The Long and the Short of It
I see an old photo of myself and I think I can return there. A previous year, another existence, is merely another place I have visited, lived in, breathed the air of. The 1990s are only as far away as a bus ticket whose price is a bit out of my reach; I think I can visit 1979 as easily as visit Phoenix if I would just save up for a couple months. I am going to see Vermont again, I am going to visit Iowa again; I have not seen the Pacific Ocean yet, but I know I will. Next year, maybe.

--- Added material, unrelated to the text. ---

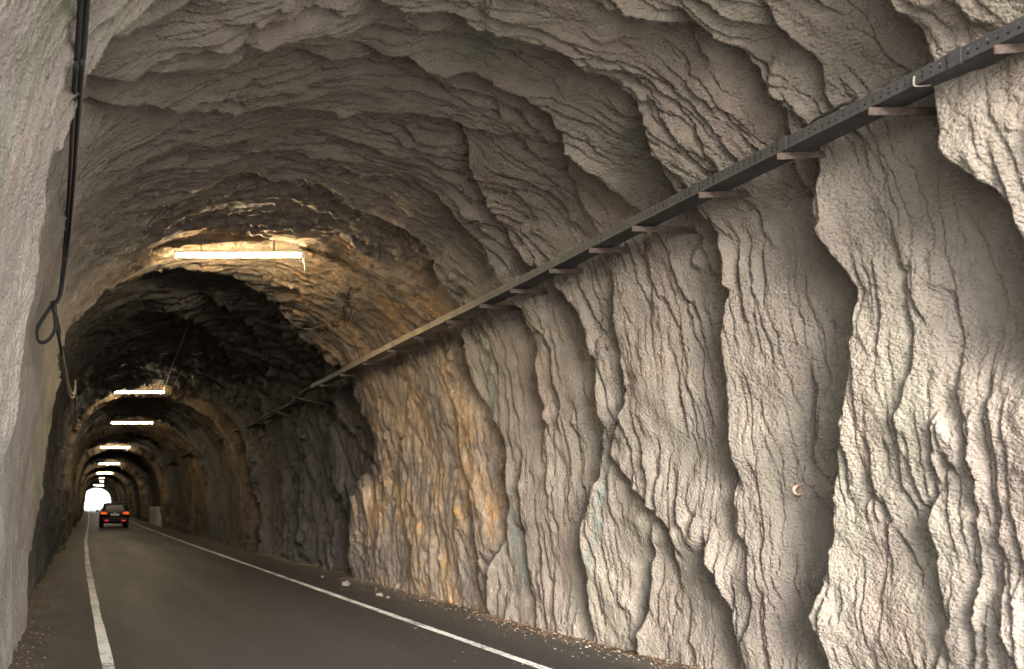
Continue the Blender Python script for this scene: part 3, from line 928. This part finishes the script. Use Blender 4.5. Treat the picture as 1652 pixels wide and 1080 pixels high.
# ------------------------------------------------------------------ litter along the walls
def scatter(name, n, posf, sizef, mat, label, kind='leaf'):
    V, Fc = [], []
    for _ in range(n):
        x, y, z = posf()
        s = sizef()
        M = Matrix.Rotation(rnd.uniform(0, 6.28), 3, 'Z') @ Matrix.Rotation(rnd.uniform(-.6, .6), 3, 'X')
        b0 = len(V)
        if kind == 'leaf':
            for a, b, c in ((-1, 0, 0), (-.2, .42, .18), (.6, .3, .1), (1, 0, .25), (.6, -.3, .12), (-.2, -.42, .2)):
                V.append(Vector((x, y, z + .006)) + M @ Vector((a * s, b * s, c * s)))
            Fc.append((b0, b0 + 1, b0 + 2, b0 + 3)); Fc.append((b0, b0 + 3, b0 + 4, b0 + 5))
        else:
            for a, b, c in ((-1, -.2, 0), (0, -.9, 0), (1, .1, 0), (.1, .9, 0), (-.3, -.2, .75), (.35, .1, .65)):
                V.append(Vector((x, y, z)) + M @ Vector((a * s, b * s * .8, c * s * rnd.uniform(.7, 1.1))) + Vector((0, 0, s * .15)))
            for f in ((0, 1, 4), (1, 2, 5), (1, 5, 4), (2, 3, 5), (3, 0, 4), (3, 4, 5), (0, 3, 2, 1)):
                Fc.append(tuple(b0 + k for k in f))
    o = mesh_obj(name, V, Fc, mat)
    o['kind'] = 'stuff'; o['label'] = label
    return o
# foot of the rock on either side at depth s
feet_r = np.array([P[i, int(NT * .6) + int(np.argmin(np.abs(P[i, int(NT * .6):, 2] - .03))), 0] for i in range(len(sv))])
feet_l = np.array([P[i, int(np.argmin(np.abs(P[i, :int(NT * .3), 2] - .03))), 0] for i in range(len(sv))])
def foot_r(s): return float(np.interp(s, sv, feet_r))
def foot_l(s): return float(np.interp(s, sv, feet_l))
def pos_right(w):
    def f():
        s = rnd.uniform(4.5, 20) if rnd.random() < .75 else rnd.uniform(4.5, 9)
        return foot_r(s) + .03 - abs(rnd.gauss(0, w)), s, 0
    return f
def pos_left(w):
    def f():
        s = rnd.uniform(4.5, 20)
        return foot_l(s) - .03 + abs(rnd.gauss(0, w)), s, 0
    return f
def pos_any(): 
    return rnd.uniform(-.4, 5.2), rnd.uniform(5, 24), 0
def pos_edge():
    s = rnd.uniform(5, 22)
    return foot_r(s) - abs(rnd.gauss(0, .45)), s, 0
def both(w):
    a, b = pos_right(w), pos_left(w)
    return lambda: a() if rnd.random() < .72 else b()
scatter('dry_leaves', 4200, both(.15), lambda: rnd.uniform(.008, .022), M_LEAF, 'brown dry leaves swept against the foot of the rock')
scatter('gravel', 1300, both(.22), lambda: min(.022, abs(rnd.gauss(.004, .005)) + .003), M_GRAV, 'pale chips and gravel along the foot of the rock', 'chip')
scatter('road_grit', 900, lambda: pos_any() if rnd.random() < .55 else pos_edge(), lambda: rnd.uniform(.003, .008), M_GRAV, 'tiny pale grit scattered on the asphalt', 'chip')

def stone(px, py, size, label, seed):
    s = F * CAM_H / (py - VPY)
    x = (px - VPX) * s / F
    x = min(x, foot_r(s) - size * .6)
    bm = bmesh.new()
    bmesh.ops.create_icosphere(bm, subdivisions=3, radius=size)
    r = np.random.RandomState(seed); ph = r.rand(9) * 6
    for v in bm.verts:
        c = v.co / size
        d = 1 + .18 * math.sin(3 * c.x + ph[0]) * math.sin(2.5 * c.y + ph[1]) + .12 * math.sin(6 * c.z + ph[2] + 3 * c.x) + .06 * math.sin(11 * c.y + ph[3])
        v.co = Vector((c.x * 1.25, c.y * .9, c.z * .7)) * size * d
    me = bpy.data.meshes.new('stone'); bm.to_mesh(me); bm.free()
    me.materials.append(M_STONE)
    o = link(bpy.data.objects.new('stone', me))
    o.location = (x, s, size * .45); o.rotation_euler = (0, 0, ph[5])
    tag(o, label, 'stone', 'loose stones at the foot of the right wall')
stone(558, 945, .075, 'largest loose stone at the foot of the dark right wall', 1)
stone(520, 932, .035, 'small pale stone left of the largest loose stone', 2)
stone(612, 962, .045, 'pale stone by the edge line right of the largest loose stone', 3)
stone(626, 965, .03, 'flat pale chip beside the foot of the orange rock', 4)

# ------------------------------------------------------------------ the car
def make_car():
    M_PAINTC = simple('car_paint', (.008, .008, .009), .5, 0, .1)
    for q in (M_PAINTC,): q.node_tree.nodes['Principled BSDF'].inputs['Specular IOR Level'].default_value = .12
    M_GLASS = simple('car_glass', (.006, .006, .007), .45, 0, .05)
    M_GLASS.node_tree.nodes['Principled BSDF'].inputs['Specular IOR Level'].default_value = .15
    M_TYRE = simple('tyre_rubber', (.015, .015, .015), .85)
    M_RIM = simple('alloy', (.35, .35, .36), .35, .8)
    M_TAIL = emit_mat('tail_glow', (1.0, .16, .03), .07)
    M_RED = emit_mat('fog_glow', (1.0, .03, .08), .05)
    M_PLATE = emit_mat('plate_glow', (.5, .58, .65), .01)
    M_INK = simple('plate_ink', (.02, .02, .04), .6)
    s = 42.0
    car = empty('parked_car', ((185.5 - VPX) * s / F, s, 0), 'black hatchback seen from behind with its tail lights on, driving away through the tunnel', 'car')
    car.name = 'black_car'
    W = .89
    # stations from tail to nose: (y, half width, sill z, belt z, roof z, roof half width)
    st = [(0.0, .80, .42, .80, .86, .62), (.06, .86, .34, .94, 1.02, .66), (.16, .885, .30, .98, 1.10, .68), (.42, .89, .26, 1.0, 1.40, .64), (.72, .89, .25, .99, 1.52, .62), (1.4, .89, .24, .97, 1.57, .63),
          (2.1, .89, .24, .95, 1.54, .62), (2.7, .89, .24, .94, 1.36, .60), (3.2, .885, .25, .92, 1.02, .64), (3.8, .86, .27, .86, .90, .66), (4.15, .80, .32, .74, .78, .60), (4.25, .68, .42, .60, .64, .5)]
    V, Fc = [], []
    for (y, w, z0, zb, zr, wr) in st:
        half = [(0, z0), (w * .85, z0), (w * .97, z0 + .08), (w, z0 + (zb - z0) * .5), (w * .975, zb - .05), (w * .955, zb), (wr * .55 + w * .42, zb + (zr - zb) * .45), (wr + .03, zr - min(.07, (zr - zb) * .3)), (wr * .85, zr - .01), (0, zr + .012)]
        ring = half + [(-x, z) for x, z in half[-2:0:-1]]
        for x, z in ring: V.append((x, y, z))
    k = 18
    for i in range(len(st) - 1):
        for j in range(k):
            Fc.append((i * k + j, i * k + (j + 1) % k, (i + 1) * k + (j + 1) % k, (i + 1) * k + j))
    Fc.append(tuple(range(k))[::-1]); Fc.append(tuple((len(st) - 1) * k + j for j in range(k)))
    body = mesh_obj('body', V, Fc, M_PAINTC, car, True)
    # rear window
    V = [(-.56, .17, 1.07), (.56, .17, 1.07), (.52, .40, 1.385), (-.52, .40, 1.385), (-.5, .445, 1.42), (.5, .445, 1.42)]
    V = [(x, y - .022, z + .01) for x, y, z in V]
    mesh_obj('rear_window', V, [(0, 1, 2, 3), (3, 2, 5, 4)], M_GLASS, car)
    # bumper
    V, Fc = [], []
    box_geo((0, -.01, .46), (1.70, .18, .30), V, Fc)
    bevel(mesh_obj('bumper', V, Fc, M_PAINTC, car), .07, 4)
    for sx in (-1, 1):
        V, Fc = [], []
        for (a, b, c) in ((.46, .055, .86), (.84, .075, .83), (.865, .10, .99), (.78, .035, 1.0), (.52, .02, .96)):
            V.append((sx * a, b - .07, c))
        for (a, b, c) in ((.46, .055, .86), (.84, .075, .83), (.865, .10, .99), (.78, .035, 1.0), (.52, .02, .96)):
            V.append((sx * a, b + .08, c))
        Fc = [(0, 1, 2, 3, 4), (9, 8, 7, 6, 5)] + [(i, (i + 1) % 5, 5 + (i + 1) % 5, 5 + i) for i in range(5)]
        mesh_obj('tail_light', V, Fc, M_TAIL, car)
        V, Fc = [], []
        box_geo((sx * .53, -.105, .46), (.24, .03, .065), V, Fc)
        bevel(mesh_obj('rear_reflector', V, Fc, M_RED, car), .012)
        # mirror
        V, Fc = [], []
        box_geo((sx * 1.0, 2.55, 1.02), (.20, .12, .13), V, Fc)
        box_geo((sx * .9, 2.56, .97), (.12, .05, .04), V, Fc)
        bevel(mesh_obj('mirror', V, Fc, M_PAINTC, car), .02)
        V, Fc = [], []
        tube_geo([Vector((sx * .60, .75, 1.56)), Vector((sx * .62, 1.4, 1.61)), Vector((sx * .61, 2.1, 1.58))], .018, 6, V, Fc)
        mesh_obj('roof_rail', V, Fc, M_RIM, car)
        # side windows
        V = [(sx * .853, .75, 1.02), (sx * .853, 2.5, .98), (sx * .70, 2.1, 1.44), (sx * .70, .95, 1.46)]
        V = [(x + sx * .02, y, z) for x, y, z in V]
        mesh_obj('side_window', V, [(0, 1, 2, 3)], M_GLASS, car)
        for y in (.78, 3.35):
            V, Fc = [], []
            n = 24
            prof = [(.20, -.10), (.30, -.105), (.325, -.07), (.325, .07), (.30, .105), (.20, .10)]
            for a in range(n):
                for r_, x_ in prof:
                    V.append((sx * .78 + x_, y + r_ * math.cos(a * 2 * math.pi / n), .325 + r_ * math.sin(a * 2 * math.pi / n)))
            kk = len(prof)
            for a in range(n):
                for j in range(kk):
                    b = (a + 1) % n
                    Fc.append((a * kk + j, a * kk + (j + 1) % kk, b * kk + (j + 1) % kk, b * kk + j))
            wh = mesh_obj('wheel', V, Fc, M_TYRE, car, True)
            V, Fc = [], []
            for a in range(n): V.append((sx * .86, y + .2 * math.cos(a * 2 * math.pi / n), .325 + .2 * math.sin(a * 2 * math.pi / n)))
            V.append((sx * .84, y, .325))
            for a in range(n): Fc.append((a, (a + 1) % n, n))
            mesh_obj('rim', V, Fc, M_RIM, wh)
    V, Fc = [], []
    box_geo((0, -.02, .82), (.52, .02, .115), V, Fc)
    pl = mesh_obj('number_plate', V, Fc, M_PLATE, car)
    for i, x in enumerate((-.2, -.15, -.07, -.02, .03, .08, .16, .21)):
        V, Fc = [], []
        box_geo((x, -.0315, .82), (.026, .003, .06), V, Fc)
        mesh_obj('character', V, Fc, M_INK, pl)
    V, Fc = [], []
    tube_geo([Vector((0, -.0, .925)), Vector((0, -.02, .925))], .045, 16, V, Fc)
    mesh_obj('badge', V, Fc, M_RIM, car)
    V, Fc = [], []
    tube_geo([Vector((.0, .75, 1.53)), Vector((0.0, .62, 1.68))], .008, 6, V, Fc)
    mesh_obj('antenna', V, Fc, M_TYRE, car)
make_car()

# ------------------------------------------------------------------ greenery beyond the far mouth
M_GREEN = simple('bush_leaf', (.09, .14, .035), .6, 0, .4, 3)
M_BARK = simple('bark', (.12, .09, .06), .9)
def bush(x, y, h, w, label, seed, tree=False):
    r = random.Random(seed)
    o = empty('tree' if tree else 'bush', (x, y, 0), label, 'tree' if tree else 'bush')
    V, Fc = [], []
    tube_geo([Vector((0, 0, -.1)), Vector((.05 * h, 0, h * .3)), Vector((0, .03 * h, h * .75))], [.05 * h, .04 * h, .012 * h], 8, V, Fc)
    for k in range(6):
        a = r.uniform(0, 6.28)
        tube_geo([Vector((.03 * h, 0, h * .3)), Vector((math.cos(a) * w * .6, math.sin(a) * w * .6, h * r.uniform(.5, .8)))], [.02 * h, .006 * h], 5, V, Fc)
    mesh_obj('trunk', V, Fc, M_BARK, o)
    V, Fc = [], []
    cl = [(r.gauss(0, w * .45), r.gauss(0, w * .45), h * r.uniform(.25, .95), r.uniform(.2, .4) * w) for _ in range(22)]
    for (cx, cy, cz, cr_) in cl:
        for _ in range(110):
            p = Vector((r.gauss(0, 1), r.gauss(0, 1), r.gauss(0, .8))) * cr_ * .6 + Vector((cx, cy, cz))
            d = Vector((r.gauss(0, 1), r.gauss(0, 1), r.gauss(0, 1))).normalized(); e = d.orthogonal().normalized()
            q = .05 * h ** .5
            b0 = len(V)
            V += [p - d * q * 1.6, p + e * q, p + d * q * 1.6, p - e * q]
            Fc.append((b0, b0 + 1, b0 + 2, b0 + 3))
    mesh_obj('crown', V, Fc, M_GREEN, o)
dx = float(drift(FAR))
bush(dx - 2.2, 158, 3.6, 1.6, 'sunlit green bush at the left of the bright far mouth', 1)
bush(dx - 1.6, 170, 4.5, 2.0, 'taller pale green bush further off at the left of the far mouth', 2)
bush(dx + 9.5, 175, 6, 2.6, 'sunlit tree standing right of the road beyond the far mouth', 3, True)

I know what the 1980s sounded like, what food tasted like then/there, just as I know what Cedar Rapids, Iowa, or Poughkeepsie, New York, sounds like. The ability to visit one (Poughkeepsie) but not the other (1983) offends me.—The Gad About Town, “So It Goes …“
Now is all we have and Kurt Vonnegut knew this, knew it better than most. Reliving the firebombing of Dresden in February 1945 was necessary for him and he engaged that memory, both in print and in his psyche many times; coming to understand that February 1945 and November 1918 and March 2016 all co-exist in an Eternal Now is spiritual, somewhat. But my finding myself frustrated at the expense of a bus ticket to 1983 is Hell in its exquisite pointlessness, its empty longing.